しかもあろうことか、愛人には父の子供までいるという。
翌日、愛人である相沢とも子(新珠三千代)の家を訪ねたゆみ子は、留守のとも子の代わりに弟の宗雄(石原裕次郎)に出会い、父ととも子が本当に愛し合っていることを知るのだった…。
石坂洋次郎原作の小説を、巨匠田坂具隆が映画化する日活の文芸大作です。
いわゆる不倫モノなんですが、視点がちょっと変わっていますね。
普通だったら「バレたらまずい」という、ドキドキ感を味わうお話が多いと思うんですが、この映画はそこを楽しむ映画ではない。
主人公は不倫をしているお父さんの娘なので、当事者よりも客観的な視点があるからでしょうね。
また不倫相手の弟もいて、彼の視点も客観的。
演技や演出も普通だったら感情が渦巻くような場面でも非常に論理的で、セリフで感情を説明するという、きわめて冷静な皆さんなのです。
人間って、言葉では冷静を装っても、態度や行動に本心が現れる生き物。
そこがこの映画では、主人公のゆみ子だけは突発的な行動をしたり、涙を流すなどの感情表現があるんですが、その他の人物はそこまで現れないのでリアリティーはなく、どう表現したらいいのか分からないんですが、ありえない状況を楽しむ映画という気がします。
ある意味コメディーともいえるかも。
当時の人々が考える女性の自立っていうのも描かれていて、今よりは女性の立場が弱く、逆に肝っ玉が据わった選択をしていることにも驚かされます。

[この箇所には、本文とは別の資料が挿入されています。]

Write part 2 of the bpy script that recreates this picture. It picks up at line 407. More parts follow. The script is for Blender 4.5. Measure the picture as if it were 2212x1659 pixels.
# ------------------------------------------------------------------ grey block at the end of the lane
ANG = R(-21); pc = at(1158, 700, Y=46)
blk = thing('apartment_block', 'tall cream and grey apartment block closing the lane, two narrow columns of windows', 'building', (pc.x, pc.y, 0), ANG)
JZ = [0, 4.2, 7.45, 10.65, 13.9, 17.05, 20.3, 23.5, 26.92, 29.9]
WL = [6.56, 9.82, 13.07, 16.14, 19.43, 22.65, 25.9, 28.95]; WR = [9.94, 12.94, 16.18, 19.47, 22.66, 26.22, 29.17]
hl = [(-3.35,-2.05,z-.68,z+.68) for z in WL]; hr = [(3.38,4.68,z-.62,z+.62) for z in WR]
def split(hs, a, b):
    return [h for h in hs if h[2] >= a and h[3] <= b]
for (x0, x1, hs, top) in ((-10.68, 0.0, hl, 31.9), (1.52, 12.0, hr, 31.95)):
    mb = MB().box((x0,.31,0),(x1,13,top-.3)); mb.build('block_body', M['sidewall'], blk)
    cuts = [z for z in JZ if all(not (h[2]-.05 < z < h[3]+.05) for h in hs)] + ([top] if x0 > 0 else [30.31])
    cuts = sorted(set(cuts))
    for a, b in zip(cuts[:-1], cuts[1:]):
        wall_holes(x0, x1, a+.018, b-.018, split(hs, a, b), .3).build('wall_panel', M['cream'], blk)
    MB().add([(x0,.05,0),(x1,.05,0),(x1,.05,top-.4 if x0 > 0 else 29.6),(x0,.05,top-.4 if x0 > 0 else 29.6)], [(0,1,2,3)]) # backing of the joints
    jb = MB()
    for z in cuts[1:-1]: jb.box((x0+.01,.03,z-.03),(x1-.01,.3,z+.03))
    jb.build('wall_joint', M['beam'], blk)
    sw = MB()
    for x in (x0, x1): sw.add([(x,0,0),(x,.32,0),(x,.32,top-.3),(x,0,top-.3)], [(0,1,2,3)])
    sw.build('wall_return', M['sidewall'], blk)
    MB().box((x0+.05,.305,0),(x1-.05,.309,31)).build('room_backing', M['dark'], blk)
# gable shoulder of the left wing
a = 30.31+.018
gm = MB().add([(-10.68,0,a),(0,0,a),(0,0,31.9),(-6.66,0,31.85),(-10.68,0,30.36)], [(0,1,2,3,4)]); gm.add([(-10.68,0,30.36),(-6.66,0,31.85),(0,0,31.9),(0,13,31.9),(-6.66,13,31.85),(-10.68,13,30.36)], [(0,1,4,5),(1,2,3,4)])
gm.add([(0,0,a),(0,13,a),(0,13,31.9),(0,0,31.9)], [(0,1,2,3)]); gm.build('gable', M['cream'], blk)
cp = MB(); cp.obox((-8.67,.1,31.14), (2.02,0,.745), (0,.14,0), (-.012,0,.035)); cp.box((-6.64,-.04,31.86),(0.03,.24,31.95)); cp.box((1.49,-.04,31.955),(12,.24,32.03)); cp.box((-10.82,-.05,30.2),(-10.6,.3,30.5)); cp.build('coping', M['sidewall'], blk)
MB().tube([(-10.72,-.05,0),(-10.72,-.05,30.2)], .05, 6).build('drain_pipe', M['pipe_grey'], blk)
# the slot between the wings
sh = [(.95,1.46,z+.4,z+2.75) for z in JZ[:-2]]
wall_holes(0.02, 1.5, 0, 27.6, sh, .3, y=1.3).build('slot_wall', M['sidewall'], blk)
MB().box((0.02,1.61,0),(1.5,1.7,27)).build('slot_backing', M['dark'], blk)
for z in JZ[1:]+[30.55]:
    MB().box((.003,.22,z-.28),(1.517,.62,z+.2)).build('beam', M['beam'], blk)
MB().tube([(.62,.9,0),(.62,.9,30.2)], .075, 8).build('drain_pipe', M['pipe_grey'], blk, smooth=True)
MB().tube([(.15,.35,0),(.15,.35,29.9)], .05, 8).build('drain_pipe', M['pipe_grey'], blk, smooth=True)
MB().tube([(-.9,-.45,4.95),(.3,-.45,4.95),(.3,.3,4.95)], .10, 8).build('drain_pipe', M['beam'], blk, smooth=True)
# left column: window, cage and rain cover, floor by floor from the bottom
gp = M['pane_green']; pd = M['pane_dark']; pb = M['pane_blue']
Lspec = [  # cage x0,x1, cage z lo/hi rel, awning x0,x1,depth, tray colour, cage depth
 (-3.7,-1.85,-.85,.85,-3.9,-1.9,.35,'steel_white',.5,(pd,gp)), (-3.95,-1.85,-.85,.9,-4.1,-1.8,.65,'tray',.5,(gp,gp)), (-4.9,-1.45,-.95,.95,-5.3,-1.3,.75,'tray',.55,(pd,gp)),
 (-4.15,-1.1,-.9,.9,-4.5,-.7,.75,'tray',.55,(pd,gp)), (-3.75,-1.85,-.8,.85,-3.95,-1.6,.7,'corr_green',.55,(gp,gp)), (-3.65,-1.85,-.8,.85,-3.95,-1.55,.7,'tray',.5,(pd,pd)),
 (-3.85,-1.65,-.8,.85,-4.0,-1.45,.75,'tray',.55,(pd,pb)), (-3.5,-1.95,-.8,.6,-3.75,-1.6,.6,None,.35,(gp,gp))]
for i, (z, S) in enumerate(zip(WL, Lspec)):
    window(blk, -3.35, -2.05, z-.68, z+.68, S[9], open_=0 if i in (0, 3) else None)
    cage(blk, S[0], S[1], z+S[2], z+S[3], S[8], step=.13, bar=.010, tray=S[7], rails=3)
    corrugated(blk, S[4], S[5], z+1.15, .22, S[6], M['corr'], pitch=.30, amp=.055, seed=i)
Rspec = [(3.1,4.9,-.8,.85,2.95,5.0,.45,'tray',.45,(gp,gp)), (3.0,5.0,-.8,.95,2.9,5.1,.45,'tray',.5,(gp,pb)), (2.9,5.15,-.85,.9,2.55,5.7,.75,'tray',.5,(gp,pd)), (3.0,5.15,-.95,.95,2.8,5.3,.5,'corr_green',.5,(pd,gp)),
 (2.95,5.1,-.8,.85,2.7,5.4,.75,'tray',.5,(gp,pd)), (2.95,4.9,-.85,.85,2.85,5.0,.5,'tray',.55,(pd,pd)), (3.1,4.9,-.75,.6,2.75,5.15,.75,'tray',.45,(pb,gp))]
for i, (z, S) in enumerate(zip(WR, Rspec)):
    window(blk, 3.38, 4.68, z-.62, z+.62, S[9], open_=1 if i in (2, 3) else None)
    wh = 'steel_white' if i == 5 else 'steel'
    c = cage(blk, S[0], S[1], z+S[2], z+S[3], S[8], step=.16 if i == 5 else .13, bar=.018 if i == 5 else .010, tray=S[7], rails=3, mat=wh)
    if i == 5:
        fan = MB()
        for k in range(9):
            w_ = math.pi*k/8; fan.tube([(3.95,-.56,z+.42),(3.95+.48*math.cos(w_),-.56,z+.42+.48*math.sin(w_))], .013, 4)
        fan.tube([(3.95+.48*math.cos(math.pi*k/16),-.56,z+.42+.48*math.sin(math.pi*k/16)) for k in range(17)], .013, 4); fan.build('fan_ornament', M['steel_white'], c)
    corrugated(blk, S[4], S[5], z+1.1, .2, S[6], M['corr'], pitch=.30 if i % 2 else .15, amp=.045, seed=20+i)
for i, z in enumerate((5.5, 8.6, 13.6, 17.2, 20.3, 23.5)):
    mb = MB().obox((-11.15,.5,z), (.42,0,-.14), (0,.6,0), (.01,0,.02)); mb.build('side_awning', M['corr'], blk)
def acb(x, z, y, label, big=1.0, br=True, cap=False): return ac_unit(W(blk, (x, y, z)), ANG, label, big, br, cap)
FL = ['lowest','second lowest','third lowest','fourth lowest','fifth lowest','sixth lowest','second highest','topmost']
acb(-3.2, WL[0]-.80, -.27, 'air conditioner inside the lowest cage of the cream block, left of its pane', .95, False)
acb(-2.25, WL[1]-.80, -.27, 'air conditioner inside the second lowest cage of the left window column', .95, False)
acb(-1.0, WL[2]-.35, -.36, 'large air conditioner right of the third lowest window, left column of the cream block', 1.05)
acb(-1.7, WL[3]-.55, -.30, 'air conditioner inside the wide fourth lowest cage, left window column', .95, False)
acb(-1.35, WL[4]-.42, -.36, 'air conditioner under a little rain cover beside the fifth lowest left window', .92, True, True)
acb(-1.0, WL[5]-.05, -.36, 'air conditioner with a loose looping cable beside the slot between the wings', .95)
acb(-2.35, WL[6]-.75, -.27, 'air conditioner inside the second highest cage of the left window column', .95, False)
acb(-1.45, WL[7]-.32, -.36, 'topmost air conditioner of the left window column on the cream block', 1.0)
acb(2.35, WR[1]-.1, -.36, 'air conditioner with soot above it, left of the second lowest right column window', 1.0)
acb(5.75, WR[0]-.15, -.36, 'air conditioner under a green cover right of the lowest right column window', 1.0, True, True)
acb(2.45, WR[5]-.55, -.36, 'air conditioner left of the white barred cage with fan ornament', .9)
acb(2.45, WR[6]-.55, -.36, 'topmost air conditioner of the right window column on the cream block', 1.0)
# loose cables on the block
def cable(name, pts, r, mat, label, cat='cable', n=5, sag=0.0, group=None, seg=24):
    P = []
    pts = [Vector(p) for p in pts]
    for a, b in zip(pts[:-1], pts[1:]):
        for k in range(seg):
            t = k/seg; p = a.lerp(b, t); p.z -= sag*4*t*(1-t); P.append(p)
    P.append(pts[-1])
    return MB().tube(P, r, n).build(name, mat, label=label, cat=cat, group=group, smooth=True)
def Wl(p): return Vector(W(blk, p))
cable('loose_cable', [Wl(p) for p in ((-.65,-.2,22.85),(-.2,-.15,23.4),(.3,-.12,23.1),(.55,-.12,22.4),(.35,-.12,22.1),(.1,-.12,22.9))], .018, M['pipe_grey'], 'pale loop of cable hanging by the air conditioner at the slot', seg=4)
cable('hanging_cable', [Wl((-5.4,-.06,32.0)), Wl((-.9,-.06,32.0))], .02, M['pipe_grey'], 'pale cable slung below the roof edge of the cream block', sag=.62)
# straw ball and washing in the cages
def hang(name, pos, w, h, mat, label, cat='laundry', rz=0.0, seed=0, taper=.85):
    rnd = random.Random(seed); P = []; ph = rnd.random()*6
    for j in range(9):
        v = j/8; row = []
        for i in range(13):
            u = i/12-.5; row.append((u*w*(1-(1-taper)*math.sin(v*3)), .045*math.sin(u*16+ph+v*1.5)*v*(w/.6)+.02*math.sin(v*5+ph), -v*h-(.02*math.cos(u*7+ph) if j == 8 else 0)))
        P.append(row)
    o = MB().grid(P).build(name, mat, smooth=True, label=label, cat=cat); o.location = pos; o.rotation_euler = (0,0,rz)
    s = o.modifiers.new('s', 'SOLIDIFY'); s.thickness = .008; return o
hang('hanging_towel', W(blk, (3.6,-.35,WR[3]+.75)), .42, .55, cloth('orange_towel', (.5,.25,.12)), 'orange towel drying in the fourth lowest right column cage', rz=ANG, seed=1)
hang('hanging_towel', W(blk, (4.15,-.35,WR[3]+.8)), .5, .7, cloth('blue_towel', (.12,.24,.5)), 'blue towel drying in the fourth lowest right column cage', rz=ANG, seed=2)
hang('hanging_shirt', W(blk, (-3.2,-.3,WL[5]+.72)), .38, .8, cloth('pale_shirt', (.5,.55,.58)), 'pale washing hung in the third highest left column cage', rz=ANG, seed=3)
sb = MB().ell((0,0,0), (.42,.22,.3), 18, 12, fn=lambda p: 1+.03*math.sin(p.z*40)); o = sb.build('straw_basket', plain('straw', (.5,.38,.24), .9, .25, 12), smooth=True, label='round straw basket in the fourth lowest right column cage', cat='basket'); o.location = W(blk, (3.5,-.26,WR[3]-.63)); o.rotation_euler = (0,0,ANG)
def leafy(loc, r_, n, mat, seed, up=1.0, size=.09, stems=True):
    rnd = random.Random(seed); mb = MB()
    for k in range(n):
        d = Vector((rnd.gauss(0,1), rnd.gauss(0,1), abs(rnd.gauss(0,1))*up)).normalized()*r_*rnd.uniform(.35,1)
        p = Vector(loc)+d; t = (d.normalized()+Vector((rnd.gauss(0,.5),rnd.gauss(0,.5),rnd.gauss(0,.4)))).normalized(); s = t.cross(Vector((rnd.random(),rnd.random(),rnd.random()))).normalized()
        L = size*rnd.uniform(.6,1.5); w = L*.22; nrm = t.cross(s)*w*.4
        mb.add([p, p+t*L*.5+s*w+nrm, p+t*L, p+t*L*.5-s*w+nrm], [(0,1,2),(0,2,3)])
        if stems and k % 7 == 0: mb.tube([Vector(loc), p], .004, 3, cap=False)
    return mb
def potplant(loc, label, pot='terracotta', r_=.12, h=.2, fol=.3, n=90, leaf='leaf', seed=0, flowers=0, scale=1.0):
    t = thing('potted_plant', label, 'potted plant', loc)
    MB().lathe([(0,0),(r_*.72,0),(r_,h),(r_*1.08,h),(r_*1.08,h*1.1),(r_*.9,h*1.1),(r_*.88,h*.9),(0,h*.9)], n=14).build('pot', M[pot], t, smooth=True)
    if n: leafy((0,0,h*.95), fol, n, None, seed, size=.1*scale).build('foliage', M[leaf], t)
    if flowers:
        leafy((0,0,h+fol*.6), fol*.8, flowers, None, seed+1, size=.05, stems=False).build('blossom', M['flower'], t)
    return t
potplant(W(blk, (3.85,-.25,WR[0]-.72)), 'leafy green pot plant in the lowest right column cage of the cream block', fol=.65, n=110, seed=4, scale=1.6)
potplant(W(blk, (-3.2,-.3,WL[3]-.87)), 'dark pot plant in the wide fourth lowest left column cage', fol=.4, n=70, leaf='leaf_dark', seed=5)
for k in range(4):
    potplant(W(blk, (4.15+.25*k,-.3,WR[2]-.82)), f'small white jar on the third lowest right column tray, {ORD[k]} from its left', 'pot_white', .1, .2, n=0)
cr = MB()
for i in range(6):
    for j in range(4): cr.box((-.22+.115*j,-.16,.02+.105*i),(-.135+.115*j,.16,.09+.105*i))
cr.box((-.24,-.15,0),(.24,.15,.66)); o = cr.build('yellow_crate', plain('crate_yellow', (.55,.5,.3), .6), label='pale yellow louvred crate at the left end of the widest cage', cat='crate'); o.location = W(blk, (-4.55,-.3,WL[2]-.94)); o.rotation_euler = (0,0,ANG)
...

裕次郎は生まれ持った明るさや軽さがあるので、その雰囲気がこのお話とマッチしていますね。
愛人のいる宇野重吉さんの役は、浮気しそうにないキャラクターだけに新鮮。
某ミルク会社が出てくるんですが、映画公開の前年に社会的事件を起こしていて、この映画はそのイメージを払拭するためだったんでしょうか。
映画的にはほのぼのとしたいいシーンになっています。
入隊時の昭和20(1945)年に広島市で被爆していて、戦後は長い間原爆症で苦しんだそうで、闘病後に日活『女中ッ子』で復帰。
この『乳母車』、『陽のあたる坂道』『若い川の流れ』で石原裕次郎の太陽族とは違う新しい一面を引き出したことで知られています。
ヒューマニズムあふれるあたたかい作風は、自身の戦争体験からくるものかもしれないですね。
田坂監督の他の作品も見てみたい。
ロケ地も美しく、九品仏の浄真寺、行ってみたくなりました。
PS:花屋のシーンで、今人気のビカクシダ(コウモリラン)が売られているのを発見! たぶんお花屋さんでのロケだと思うんですが、この時代にもおしゃれな観葉植物を売っていたんですね。